● **EXERCISE**:
Exactly and only the lines from the one containing "What Blender Python" through the one containing "R = math.radians" belong in your copy. Pictures do not.

Start SUPPLIED MATERIAL

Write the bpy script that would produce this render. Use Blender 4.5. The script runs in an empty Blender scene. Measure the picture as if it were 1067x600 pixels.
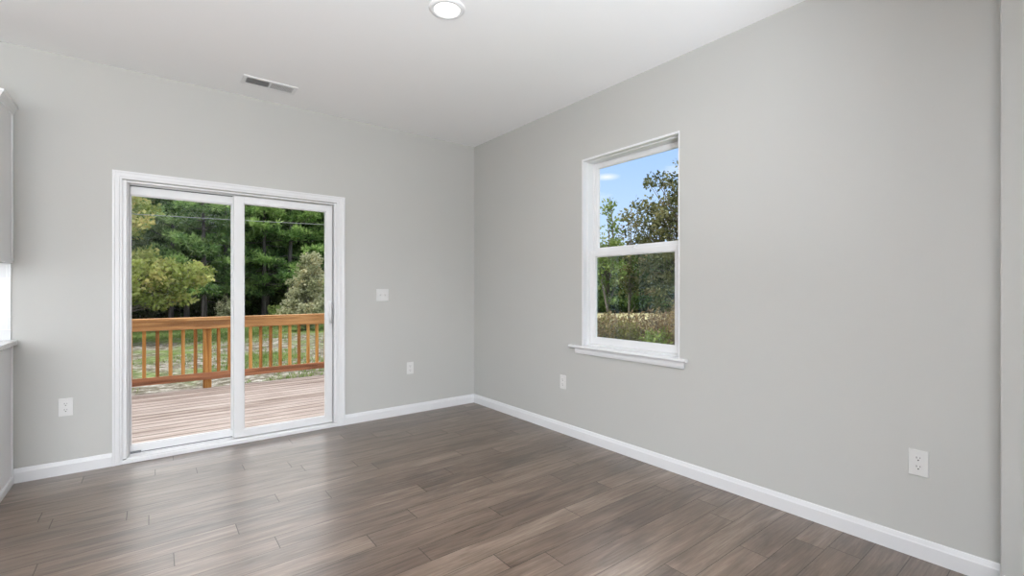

End SUPPLIED MATERIAL
Start SUPPLIED MATERIAL

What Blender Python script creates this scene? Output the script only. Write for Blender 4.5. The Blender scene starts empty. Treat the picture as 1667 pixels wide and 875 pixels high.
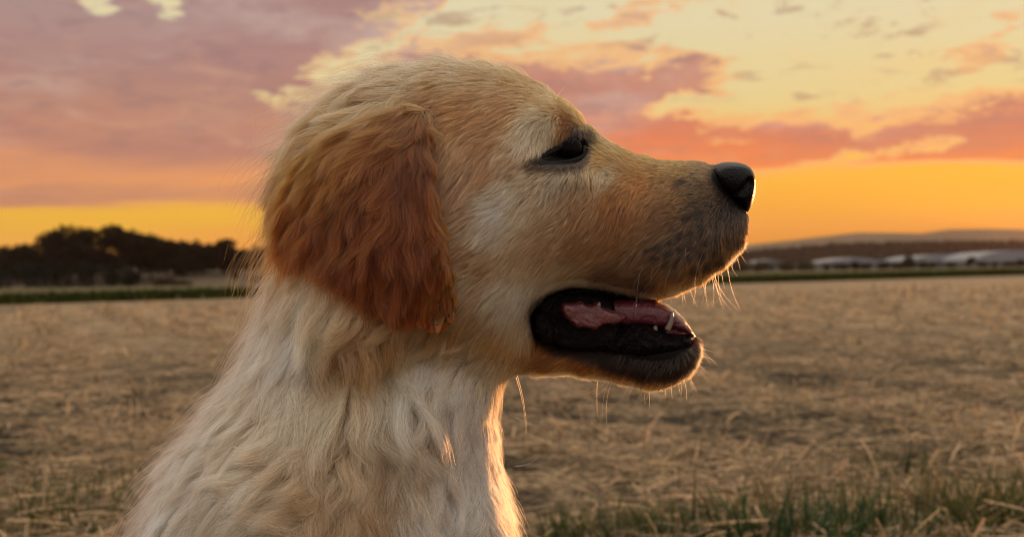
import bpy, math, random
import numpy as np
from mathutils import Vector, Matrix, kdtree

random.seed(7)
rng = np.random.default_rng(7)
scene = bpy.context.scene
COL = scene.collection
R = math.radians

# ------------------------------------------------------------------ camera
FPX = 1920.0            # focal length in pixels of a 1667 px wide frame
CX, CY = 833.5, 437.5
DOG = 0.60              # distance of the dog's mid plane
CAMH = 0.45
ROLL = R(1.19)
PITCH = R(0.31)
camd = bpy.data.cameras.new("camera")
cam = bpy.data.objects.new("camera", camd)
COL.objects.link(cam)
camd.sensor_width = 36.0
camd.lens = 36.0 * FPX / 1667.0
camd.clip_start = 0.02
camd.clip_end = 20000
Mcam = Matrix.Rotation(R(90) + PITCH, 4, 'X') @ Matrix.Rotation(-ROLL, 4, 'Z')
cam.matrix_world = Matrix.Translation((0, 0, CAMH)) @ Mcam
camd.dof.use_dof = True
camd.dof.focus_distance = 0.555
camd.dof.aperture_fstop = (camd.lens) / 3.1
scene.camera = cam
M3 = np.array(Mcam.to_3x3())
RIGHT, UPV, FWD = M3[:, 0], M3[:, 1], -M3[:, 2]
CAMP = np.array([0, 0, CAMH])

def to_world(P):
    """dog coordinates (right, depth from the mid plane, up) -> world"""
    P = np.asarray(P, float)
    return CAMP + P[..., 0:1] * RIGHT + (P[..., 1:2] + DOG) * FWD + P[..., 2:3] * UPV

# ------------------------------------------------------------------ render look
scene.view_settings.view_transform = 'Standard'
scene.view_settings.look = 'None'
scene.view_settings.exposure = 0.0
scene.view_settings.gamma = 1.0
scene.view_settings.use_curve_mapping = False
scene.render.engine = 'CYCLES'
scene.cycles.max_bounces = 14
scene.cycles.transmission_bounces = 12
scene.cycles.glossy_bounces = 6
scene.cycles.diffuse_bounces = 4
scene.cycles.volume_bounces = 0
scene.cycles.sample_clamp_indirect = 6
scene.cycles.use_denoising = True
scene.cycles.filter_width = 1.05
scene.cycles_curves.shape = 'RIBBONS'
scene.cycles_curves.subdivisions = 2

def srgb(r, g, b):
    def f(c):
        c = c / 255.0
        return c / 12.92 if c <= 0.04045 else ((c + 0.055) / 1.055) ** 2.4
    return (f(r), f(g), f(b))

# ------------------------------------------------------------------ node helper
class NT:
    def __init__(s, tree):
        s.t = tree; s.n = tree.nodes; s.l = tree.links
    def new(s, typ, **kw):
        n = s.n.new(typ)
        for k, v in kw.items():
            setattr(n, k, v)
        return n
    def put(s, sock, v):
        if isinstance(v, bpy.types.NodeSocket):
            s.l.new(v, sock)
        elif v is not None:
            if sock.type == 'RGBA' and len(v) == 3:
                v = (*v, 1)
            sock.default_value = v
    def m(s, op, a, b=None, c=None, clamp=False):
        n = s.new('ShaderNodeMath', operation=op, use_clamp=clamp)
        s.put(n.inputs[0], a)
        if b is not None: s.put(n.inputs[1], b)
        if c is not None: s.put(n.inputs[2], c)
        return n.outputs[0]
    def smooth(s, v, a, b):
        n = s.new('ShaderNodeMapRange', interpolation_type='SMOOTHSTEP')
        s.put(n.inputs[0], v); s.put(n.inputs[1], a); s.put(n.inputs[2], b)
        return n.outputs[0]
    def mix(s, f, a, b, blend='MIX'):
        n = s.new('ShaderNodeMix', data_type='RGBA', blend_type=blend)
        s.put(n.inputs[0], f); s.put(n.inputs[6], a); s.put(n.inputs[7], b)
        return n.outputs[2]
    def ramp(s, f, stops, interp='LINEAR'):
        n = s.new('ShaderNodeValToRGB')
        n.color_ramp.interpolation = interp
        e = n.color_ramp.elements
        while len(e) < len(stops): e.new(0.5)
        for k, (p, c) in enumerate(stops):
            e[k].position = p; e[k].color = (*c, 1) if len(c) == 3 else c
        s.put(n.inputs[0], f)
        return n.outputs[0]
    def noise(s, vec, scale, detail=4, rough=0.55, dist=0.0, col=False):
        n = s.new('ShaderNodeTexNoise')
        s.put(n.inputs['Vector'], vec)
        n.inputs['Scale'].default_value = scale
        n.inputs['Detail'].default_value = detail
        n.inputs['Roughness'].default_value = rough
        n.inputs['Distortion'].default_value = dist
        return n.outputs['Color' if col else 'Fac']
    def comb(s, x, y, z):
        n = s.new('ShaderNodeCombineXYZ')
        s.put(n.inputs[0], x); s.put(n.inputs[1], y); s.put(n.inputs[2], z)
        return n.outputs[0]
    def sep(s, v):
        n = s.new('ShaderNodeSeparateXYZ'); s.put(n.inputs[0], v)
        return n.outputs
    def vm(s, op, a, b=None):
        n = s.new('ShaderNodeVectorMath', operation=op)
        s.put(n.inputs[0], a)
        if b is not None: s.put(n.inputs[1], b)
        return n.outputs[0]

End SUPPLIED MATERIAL

● **OUTPUT BELOW**:
What Blender Python script creates this scene? Output the script only. Write for Blender 4.5. The Blender scene starts empty. Treat the picture as 1667 pixels wide and 875 pixels high.
import bpy, math, random
import numpy as np
from mathutils import Vector, Matrix, kdtree

random.seed(7)
rng = np.random.default_rng(7)
scene = bpy.context.scene
COL = scene.collection
R = math.radians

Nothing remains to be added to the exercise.